> EXERCISE OBJECTIVE
Show all lines from the listing below that contain "Blender".

> MATERIAL TO PROCESS
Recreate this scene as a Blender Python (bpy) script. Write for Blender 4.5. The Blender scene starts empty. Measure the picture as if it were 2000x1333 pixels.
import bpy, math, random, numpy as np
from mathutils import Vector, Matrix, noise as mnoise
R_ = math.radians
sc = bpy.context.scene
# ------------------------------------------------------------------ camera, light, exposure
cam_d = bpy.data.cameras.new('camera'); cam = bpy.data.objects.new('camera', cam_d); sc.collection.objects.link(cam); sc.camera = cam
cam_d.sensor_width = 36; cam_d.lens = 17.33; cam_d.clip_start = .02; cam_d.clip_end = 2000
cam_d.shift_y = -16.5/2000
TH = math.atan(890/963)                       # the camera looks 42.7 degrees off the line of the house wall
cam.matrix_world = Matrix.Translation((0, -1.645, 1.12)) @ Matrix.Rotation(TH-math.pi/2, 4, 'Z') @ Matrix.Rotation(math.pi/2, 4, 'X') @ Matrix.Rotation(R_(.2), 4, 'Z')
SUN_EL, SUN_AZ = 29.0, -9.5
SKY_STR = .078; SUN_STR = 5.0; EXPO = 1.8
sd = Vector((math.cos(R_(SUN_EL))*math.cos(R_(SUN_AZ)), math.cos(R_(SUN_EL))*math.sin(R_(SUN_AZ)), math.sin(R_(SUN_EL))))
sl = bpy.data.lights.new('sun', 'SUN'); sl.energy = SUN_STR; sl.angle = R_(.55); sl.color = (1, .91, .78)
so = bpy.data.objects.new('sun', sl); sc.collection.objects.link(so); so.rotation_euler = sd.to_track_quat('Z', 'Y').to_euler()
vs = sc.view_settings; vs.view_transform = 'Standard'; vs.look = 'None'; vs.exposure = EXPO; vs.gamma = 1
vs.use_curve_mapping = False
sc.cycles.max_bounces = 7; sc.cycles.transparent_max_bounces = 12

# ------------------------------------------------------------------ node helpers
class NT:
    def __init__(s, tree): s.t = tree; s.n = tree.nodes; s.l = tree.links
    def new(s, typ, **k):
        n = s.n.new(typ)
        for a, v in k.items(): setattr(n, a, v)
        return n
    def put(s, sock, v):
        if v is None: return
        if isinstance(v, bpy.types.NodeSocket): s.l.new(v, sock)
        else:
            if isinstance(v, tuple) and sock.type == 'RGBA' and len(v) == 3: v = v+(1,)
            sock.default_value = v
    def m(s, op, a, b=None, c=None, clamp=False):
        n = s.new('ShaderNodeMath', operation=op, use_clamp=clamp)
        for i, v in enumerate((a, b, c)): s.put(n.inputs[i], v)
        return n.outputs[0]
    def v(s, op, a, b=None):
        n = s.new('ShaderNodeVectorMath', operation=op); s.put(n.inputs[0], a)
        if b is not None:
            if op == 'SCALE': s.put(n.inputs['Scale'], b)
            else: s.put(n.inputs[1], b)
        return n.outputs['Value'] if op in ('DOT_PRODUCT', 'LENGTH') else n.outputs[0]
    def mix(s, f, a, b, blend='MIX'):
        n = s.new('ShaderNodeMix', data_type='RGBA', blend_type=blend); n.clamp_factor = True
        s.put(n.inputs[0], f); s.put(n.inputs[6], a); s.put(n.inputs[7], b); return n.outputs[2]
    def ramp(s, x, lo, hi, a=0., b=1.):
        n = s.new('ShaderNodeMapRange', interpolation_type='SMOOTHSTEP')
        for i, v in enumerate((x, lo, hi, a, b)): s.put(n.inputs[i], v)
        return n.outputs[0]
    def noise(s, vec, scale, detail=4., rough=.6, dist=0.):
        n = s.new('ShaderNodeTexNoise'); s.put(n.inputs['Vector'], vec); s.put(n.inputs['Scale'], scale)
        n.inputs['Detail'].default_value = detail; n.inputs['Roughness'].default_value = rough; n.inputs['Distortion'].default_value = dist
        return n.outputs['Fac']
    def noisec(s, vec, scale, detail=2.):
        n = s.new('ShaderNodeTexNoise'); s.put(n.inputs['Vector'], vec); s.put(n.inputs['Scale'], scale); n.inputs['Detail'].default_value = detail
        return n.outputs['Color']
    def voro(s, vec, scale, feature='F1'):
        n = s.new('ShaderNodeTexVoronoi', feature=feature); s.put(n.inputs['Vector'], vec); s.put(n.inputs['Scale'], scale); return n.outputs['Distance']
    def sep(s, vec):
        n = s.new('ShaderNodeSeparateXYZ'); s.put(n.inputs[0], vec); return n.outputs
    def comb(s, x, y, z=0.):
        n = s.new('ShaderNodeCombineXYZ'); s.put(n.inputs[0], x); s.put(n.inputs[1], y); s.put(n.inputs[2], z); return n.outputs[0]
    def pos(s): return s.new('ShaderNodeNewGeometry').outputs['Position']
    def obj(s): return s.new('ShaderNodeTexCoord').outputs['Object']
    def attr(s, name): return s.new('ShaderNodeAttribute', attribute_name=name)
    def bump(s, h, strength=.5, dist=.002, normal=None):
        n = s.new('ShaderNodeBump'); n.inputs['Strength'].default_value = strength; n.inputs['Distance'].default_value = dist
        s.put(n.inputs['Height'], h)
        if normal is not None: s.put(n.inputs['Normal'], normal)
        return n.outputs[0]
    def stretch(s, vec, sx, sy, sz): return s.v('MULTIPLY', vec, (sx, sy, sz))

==

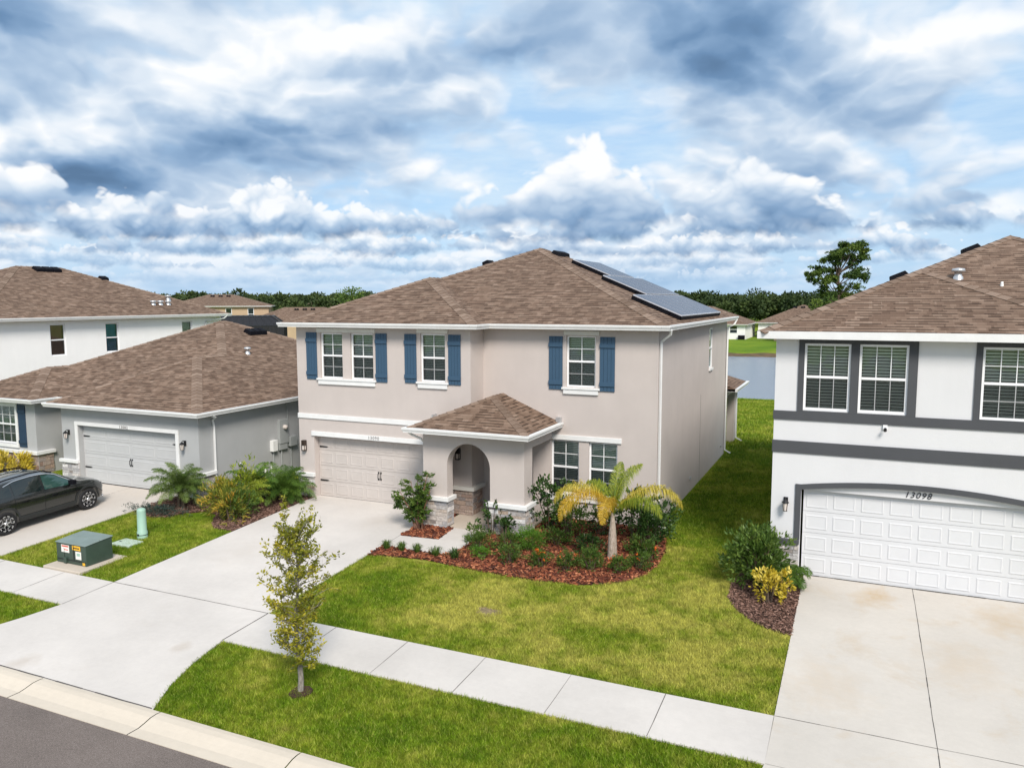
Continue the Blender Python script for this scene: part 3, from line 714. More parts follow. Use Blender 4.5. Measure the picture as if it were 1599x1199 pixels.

> EXPECTED ANSWER
Recreate this scene as a Blender Python (bpy) script. Write for Blender 4.5. The Blender scene starts empty. Measure the picture as if it were 2000x1333 pixels.
Continue the Blender Python script for this scene: part 3, from line 714. More parts follow. Use Blender 4.5. Measure the picture as if it were 1599x1199 pixels.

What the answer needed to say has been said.